Rasulullah shallallaahu ‘alaihi wa sallam bersabda :
إِيَّاكُمْ وَالْغُلُوَّ فِي الدِّينِ، فَإِنَّهُ أَهْلَكَ مَنْ كَانَ قَبْلَكُمُ
الْغُلُوُّ فِي الدِّينِ
“Jauhilah oleh kalian sikap melampaui batas dalam agama, karena
sesungguhnya binasanya orang-orang sebelum kalian adalah karena sikap melampaui
batas dalam agama” (Silsilah Ash-Shahihah no. 1283).

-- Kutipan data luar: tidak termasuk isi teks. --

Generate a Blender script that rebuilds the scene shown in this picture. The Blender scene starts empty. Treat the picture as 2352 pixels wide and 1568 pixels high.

لا تُشَدِّدُوا عَلَى أَنْفُسِكُمْ فَيُشَدَّدَ اللَّهُ عَلَيْكُمْ، فَإِنَّ قَوْمًا
شَدَّدُوا عَلَى أَنْفُسِهِمْ فَشُدِّدَ عَلَيْهِمْ
“Janganlah kalian mempersulit diri kalian sendiri hingga Allah akan
mempersulit diri kalian, karena sesungguhnya suatu kaum telah mempersulit diri
mereka sendiri maka Allah mempersulit mereka” (Shahih Jaami’ Ash-Shaghir
6/3694).
Wallaahu a’lam bish-shawwaab.
[abul-jauzaa - perumahan ciomas permai, ciapus, ciomas, bogor - 28061434/07052013
– 23:14].
[1]
Ini adalah keyakinan bid’ah dari sebagian kaum shufi dimana
dalam derajat ini seseorang dianggap telah terlepas dari kewajibat-kewajiban
syari’at dan ma’shum.
ليس أحد من خلق الله إلا
ويؤخذ من قوله وترك إلا النبي صلى الله عليه وسلم
“Tidak ada seorangpun
setelah Nabi shallallaahu ‘alaihi wa
sallam, kecuali perkataannya itu ada yang diambil dan ada yang ditinggalkan,
kecuali Nabi shallallaahu ‘alaihi wa sallam “ (Ibnu Abdil-Barr dalam Jaami’ Bayanil-‘Ilmi wa Fadhlihi juz II,
hal. 111-112).
Comments
baarakallhu fiik yaa ustadz,
hanysa saja da sedikit benak dalam diri,
apakah penyakit pengkultusan ini juga bisa menghinggapi orang-orang yang sudah melek agama wa bilkhusus manhaj yang mulia ini??
monggo di share pandangan ustadz..
syukran
@anonim dari anonim hehehe...
Ya jelas bisa lah akhi, namanya manusia....
Silau dengan ilmu seseorang akhirnya mentaklid semua perkatannya, membenci semua orang yang dibencinya, menthdzir orang yang tidak mengakui tahdzir syaikh yang dikguminya....
Dalilnya pokoke, syaikh berkata syaikh berkata.... Nah tu sama kan dengan pengkultusan...????
Allohumma sholli wa sallim wa baarik 'alaa sayyidinaa Muhammad, wa 'alaa aalihi,
'adada shollaiTa 'alaihim,
wa 'adada sholla kullu malaaikataKa.